On my last day at the start-up, I wrote:

These have been the “best of times, the worst of times, the tale of two companies”, but overall they have been amazing! I have never had so much fun or enjoyed myself like this before working with a better group of people than I have at FON. It was all worth it!

I have had the great honor of working with such a wide variety of different people from different professions and different fields. I learned about everything from technological geekiness to designing webpages to building a company from the ground up. I also had the great fortune of working closely with our teams across Europe and Asia. But most of all, I had fun — fun with a young and dynamic group of people — and never had to wear a suit, tie, or shave. And we laughed and laughed and laughed the whole way through. When I look back at this time, I am sure that I will think of it as one of the best experiences of my life.
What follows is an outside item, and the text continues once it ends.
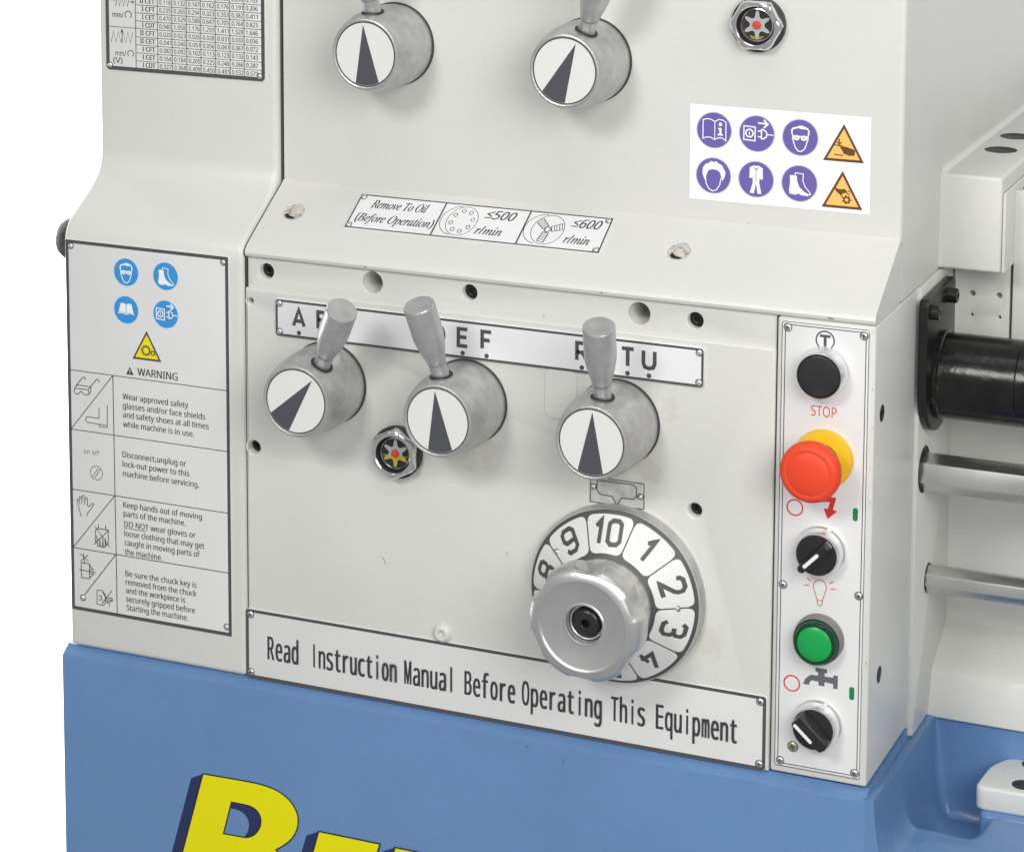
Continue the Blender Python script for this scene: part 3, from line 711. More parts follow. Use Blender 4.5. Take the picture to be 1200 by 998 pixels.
p.stroke(ell((-50.2, 15), 10.5, 13.2, 32), 0.4, 'print_dark', True); p.stroke(ell((-53.0, 15), 12, 13.2, 24, 95, 265), 0.4, 'print_dark')
for k in range(8):
    t = 2*math.pi*(k+.3)/8; p.stroke(ell((-50.2+7.2*math.cos(t), 15+9.4*math.sin(t)), 1.3, 1.6, 12), 0.4, 'print_dark', True)
p.done('faceplate_picture', pl)
p = Print(HP, 0.02)
p.stroke(ell((9.4, 15), 10.8, 13.2, 32), 0.4, 'print_dark', True); p.stroke(ell((5.8, 15), 12.4, 13.4, 24, 90, 262), 0.4, 'print_dark')
for k in range(3):
    t = R(20+120*k); c, s_ = math.cos(t), math.sin(t)
    def q(a, b): return (9.4+a*c-b*s_, 15+(a*s_+b*c)*1.2)
    p.stroke([q(2.5, -2), q(9.4, -2.4), q(9.4, 2.4), q(2.5, 2)], 0.45, 'print_dark', True)
    for a in (4.2, 5.8, 7.6): p.stroke([q(a, -2.2), q(a, 2.2)], 0.35, 'print_dark')
p.stroke(ell((9.4, 15), 2.0, 2.4, 12), 0.5, 'print_dark', True)
p.done('chuck_picture', pl)
for x, z in ((-125.5, 28.2), (-125.9, 1.8), (46.6, 28.0), (46.4, 1.8)): rivet(x, z, 0, pl, 1.9, fr=HP)
# filled holes in the hood
for x, v in ((-169.2, 8.5), (99.5, 8.0)):
    o = lathe('filled_screw_hole', [(7.4, 0.02), (7.0, 0.35), (6.5, 0.02), (0.0, -0.0)], HF.p(x, v, 0.12), HF.n, 'filler_paste', LR, 28)
    bmx = bmesh.new(); bmesh.ops.create_icosphere(bmx, subdivisions=3, radius=1)
    for vv in bmx.verts:
        k = 1+random.uniform(-.14, .14); q = vv.co*k
        vv.co = HF.p(x+q.x*4.7+0.8, v+q.y*6.2+1.6, q.z*1.5+0.1)
    fin(bmx, 'paint_lump', o, 'filler_paste')
    p = Print(Frame(HF.p(x, v, 0.45), HF.u, HF.v), 0.02); p.fill([(-5.2, -3.0), (-4.0, -5.4), (-1.5, -6.6), (2.0, -6.2), (3.2, -5.0), (1.0, -4.6), (-1.6, -4.0), (-3.4, -2.0)], 'screw_black'); p.done('dark_gap', o)

# -- little index plate over the dial
pl = slab('dial_index_plate', rr(53.0, -42.2, 89.5, -25.0, .6), [], -0.8, 0.2, 'etched_plate', LR, 0.2); pl['label'] = 'small scuffed index plate with pointer above the number dial'
p = Print(FRONT(-0.8), 0.02)
p.fill([rr(53.2, -42.0, 89.3, -25.2, .5)(0), rr(53.2, -42.0, 89.3, -25.2, .5)(.6)], 'print_border')
p.stroke([(58, -27.2), (57.8, -33.6), (60, -36.0), (68, -36.4), (71.2, -41.6), (74.2, -36.6), (82.4, -36.2), (84, -34.4), (84, -28.6), (82, -27.0)], 0.7, 'print_border', True)
p.done('pointer_outline', pl)
for x, z in ((55.4, -31.6), (86.6, -34.0)): rivet(x, z, -0.8, pl, 1.7)

# ================================================================ SELECTOR KNOBS (hub > handle, disc, arrow)
def selector(cx, cz, y0, ang, hang, label, first=[None]):
    if first[0] is None:
        hub = lathe('selector_knob', [(27.6, -0.2), (27.6, 0.9), (26.6, 1.0), (27.2, 8), (27.2, 22), (26.2, 34), (24.6, 42), (23.6, 45.6), (22.9, 46.9), (22.0, 47.2), (21.2, 46.9), (20.9, 46.3), (0, 46.3)], (0, 0, 0), (0, -1, 0), ['zinc', 'seam_dark'], LR, 96, ang=30, mi=[1, 1]+[0]*10)
        disc = Print(FRONT(-46.3), 0.02)
        disc.fill(ell((0, 0), 20.9, 20.9, 72), 'disc_white'); dsc = disc.done('pointer_disc', hub)
        ring = Print(FRONT(-46.3), 0.12); ring.fill([ell((0, 0), 20.95, 20.95, 72), ell((0, 0), 20.3, 20.3, 72)], 'print_dark')
        ring.done('disc_edge', hub)
        ar = Print(FRONT(-46.3), 0.2)
        arc = [(20.1*math.sin(R(t)), 20.1*math.cos(R(t))) for t in range(156, 206, 4)]
        ar.fill([(0, 19.0)]+arc, 'arrow_grey'); arr = ar.done('arrow', hub)
        hprof = [(5.2, 15), (5.5, 24), (5.6, 37.6), (5.9, 37.9), (6.5, 41), (7.9, 47), (9.2, 53), (9.9, 58), (10.0, 66), (10.0, 79.6), (9.9, 80.6), (9.5, 81.1), (9.0, 81.2), (4, 80.4), (0, 80.2)]
        h = lathe('handle', hprof, (0, 0, 0), (0, 0, 1), 'handle_metal', hub, 40, ang=40)
        bmr = bmesh.new(); K = 40; R1 = []; R2 = []
        for k in range(K):
            t = 2*math.pi*k/K
            for rad, L_, lift in ((7.5, R1, 0.03), (4.0, R2, 0.12)):
                a_, b_ = rad*math.cos(t), rad*math.sin(t); Rh = 26.55+0.0
                L_.append(bmr.verts.new((a_, -34.0+b_*1.05, math.sqrt(Rh*Rh-a_*a_)+lift-max(0, -b_)*0.13-max(0, b_)*-0.06)))
        for k in range(K): bmr.faces.new((R1[k], R1[(k+1) % K], R2[(k+1) % K], R2[k]))
        bmesh.ops.recalc_face_normals(bmr, faces=bmr.faces[:])
        sock_ = fin(bmr, 'handle_socket', hub, 'hole_dark')
        first[0] = hub
    else:
        src = first[0]; hub = src.copy(); COL.objects.link(hub)
        for ch in list(src.children):
            c = ch.copy(); COL.objects.link(c); c.parent = hub; c.matrix_parent_inverse = Matrix()
    hub.location = (cx*S, y0*S, cz*S); hub.matrix_parent_inverse = parent_inv(LR); hub['label'] = label
    for c in hub.children:
        c.matrix_parent_inverse = Matrix(); k = c.name.split('.')[0]
        if k == 'arrow': c.rotation_euler = (0, R(ang), 0)
        if k == 'handle':
            c.location = (0, -24*S, 0); c.rotation_euler = (Matrix.Rotation(R(hang), 4, 'Y') @ Matrix.Rotation(R(22), 4, 'X')).to_euler()
        if k == 'handle_socket':
            c.rotation_euler = (0, R(hang), 0)
    return hub
selector(-129.5, 12.7, 0, 38, 29.5, 'grey knob on the lower row, leftmost, its arrow turned to the right')
selector(-30.8, 12.4, 0, -5.6, -7, 'grey knob on the lower row, middle, its lever leaning left')
selector(71.1, 11.7, 0, 1.6, 5.5, 'grey knob on the lower row, right, directly above the number dial')
selector(-106.2, 229.2, 55, -4.5, -1, 'grey knob on the headstock, upper left, arrow pointing straight up')
selector(30.5, 228.0, 55, 23, 22, 'grey knob on the headstock, upper right, arrow leaning right')

# ================================================================ OIL SIGHT GLASSES
def sight(cx, cz, y0, label, oil, hexrot=0, nut='chrome'):
    n = 6
    bm = bmesh.new()
    def ringp(r, d, k=6, rot=0): return [bm.verts.new((cx+r*math.cos(2*math.pi*i/k+rot), y0-d, cz+r*math.sin(2*math.pi*i/k+rot))) for i in range(k)]
    K = 48
    def mixr(d, rr_, hexamt):
        out = []
        for i in range(K):
            t = 2*math.pi*i/K; q = (t-hexrot) % (math.pi/3)-math.pi/6
            hx = 0.90/math.cos(q); r = rr_*((1-hexamt)+hexamt*min(hx, 1.0)); out.append(bm.verts.new((cx+r*math.cos(t), y0-d, cz+r*math.sin(t))))
        return out
    rings = [mixr(0, 17.0, 0), mixr(4, 17.2, 0), mixr(4.2, 16.8, 1), mixr(8.2, 16.8, 1), mixr(9.6, 15.6, .6), mixr(10.2, 14.2, 0), mixr(10.3, 12.6, 0), mixr(9.8, 12.0, 0), mixr(4.5, 11.8, 0)]
    for a, b in zip(rings, rings[1:]):
        for i in range(K): 
            f = bm.faces.new((a[i], a[(i+1) % K], b[(i+1) % K], b[i]))
            if a is rings[0] or a is rings[1]: f.material_index = 1
            if b is rings[-1]: f.material_index = 1
    bmesh.ops.recalc_face_normals(bm, faces=bm.faces[:])
    o = fin(bm, 'oil_sight_glass', LR, [nut, 'black_matt'], ang=25); o['label'] = label
    lathe('sight_back', [(0, 4.6), (11.9, 4.6)], (cx, y0, cz), (0, -1, 0), 'hole_dark', o, 32)
    lathe('inner_ring', [(10.6, 4.6), (10.6, 6.0), (9.9, 6.2), (9.6, 5.8), (9.6, 4.6)], (cx, y0, cz), (0, -1, 0), 'chrome', o, 40)
    p = Print(FRONT(y0-5.2), 0.05)
    star = []
    for i in range(72):
        t = 2*math.pi*i/72+0.2*(oil < .5); a_ = math.cos(6*(t-math.pi/2)); r = 5.4+3.7*a_ if a_ > 0 else 5.4+0.8*a_
        star.append((r*math.cos(t), r*math.sin(t)))
    p.fill([(cx+q[0], cz+q[1]) for q in star], 'star_grey'); s_ = p.done('star_wheel', o)
    lathe('red_hub', [(2.5, 5.2), (2.5, 6.6), (1.9, 7.2), (0, 7.4)], (cx, y0, cz), (0, -1, 0), 'sight_red', o, 20)
    p = Print(FRONT(y0-5.5), 0.05)
    if oil < 0.5:
        low_ = [(cx+q[0]*1.02, cz+q[1]*1.02) for q in star if q[1] < -1.6]
        low_.sort(key=lambda q: math.atan2(q[1]-cz, q[0]-cx)); p.fill(low_, 'oil_yellow')
        p.stroke([(cx-8.6, cz-1.9), (cx+8.6, cz-1.6)], 0.6, 'oil_yellow')
    else:
        p.stroke([(cx-4.4, cz-7.0), (cx-2, cz-7.6), (cx+1.5, cz-7.7), (cx+4.4, cz-7.0)], 0.6, 'oil_yellow'); p.stroke([(cx-3.6, cz-8.2), (cx, cz-8.8), (cx+3.2, cz-8.3)], 0.5, 'oil_yellow')
    p.done('oil_level', o)
    return o
sight(141.2, 258.0, 55, 'round oil sight glass with red centre at the top of the headstock', 0.9, R(0))
sight(-78.8, -26.6, 0, 'round oil sight glass half full of yellow oil between the lower knobs', 0.2, R(28))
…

Eventually the slasher business was too unstable. I was a newlywed hoping to start a family, so I moved to an established multinational tech company, in an established legal department where I have been ever since. At first the contrasts were extreme. I left a room full of eclectic sales, marking, finance and ops people and a bunch of developers we called the Men in Black – where there was always someone kicking a ball in the hallway, on their laptop in the corner on a puff, or yelling on the phone with a Gallego accent. And I settled on a silent floor full of lawyers with their heads down quietly typing away. I went from being part of every strategic decision to a place where to make an impact, I had to start at the micro level, one deal at a time. Surprisingly I have really enjoyed and thrived being in a much larger organization, with its amazing pool of lawyers to learn from and a much larger network of business colleagues to build relationships with.

But when I read that post from my last day, and especially now as I revisit old photos and videos of that time (especially this one or this one with some many faces I haven’t seen in years), 10 million stories come to mind, and I feel the same bond with my colleagues as I did back then and still continue to think of them as teammates today.

That time definitely made me a better lawyer, a business partner, and colleague. In particular: I learned:

  • Solutions only. You are not getting paid to say no.
  • Be part of the conversation on all aspects of the business. You need to be in the (virtual) room to make an impact, and no one will invite you if you show up with the word “no”.
  • Be a Big Brother to those around you. Not just as your client’s advocate but also as a mentor and coach to your younger colleagues.
  • Understand the business. Understand the technology, but more importantly know the business rationale driving the technology. The business use case always precedes the technology, but “coming up with the idea” means nothing without the ability to execute.
  • Get started, make things happen. Don’t wait for perfection. Get going.
  • Do not isolate your work from your client’s work. It is all your work.
  • Don’t talk law to business people. They will tune you out. Talk business. That is what they understand and what they care about. You can worry about the law when you get back to your desk. Listen to how everyone else talks, learn their language.
  • Relationships and trust are everything, and they last longer than you do at any company. Remember we are ultimately emotionally committed to our colleagues not to our companies. It is why most engagement survey questions are geared towards whether an employee feels valued by and connected to their coworkers. But just as easily as camaraderie can be built, it can be lost. Think long term: once we are on the same team, we’ll always be teammates. 
Teo and I at the South Summit 2018.
I always feel so much pride whenever I run into one of my old colleagues and I see how they have grown.

Most importantly, laugh on the job. I don’t mean party with your colleagues, I mean make work enjoyable. We spend too many hours of our lives at work or worrying about work. You have to make the effort to make it fun, especially when the work is tough, intense, and demanding. Life is too short not to enjoy your time with your colleagues. But the moment you start dreading waking up to go to work in the morning, it’s time to move on.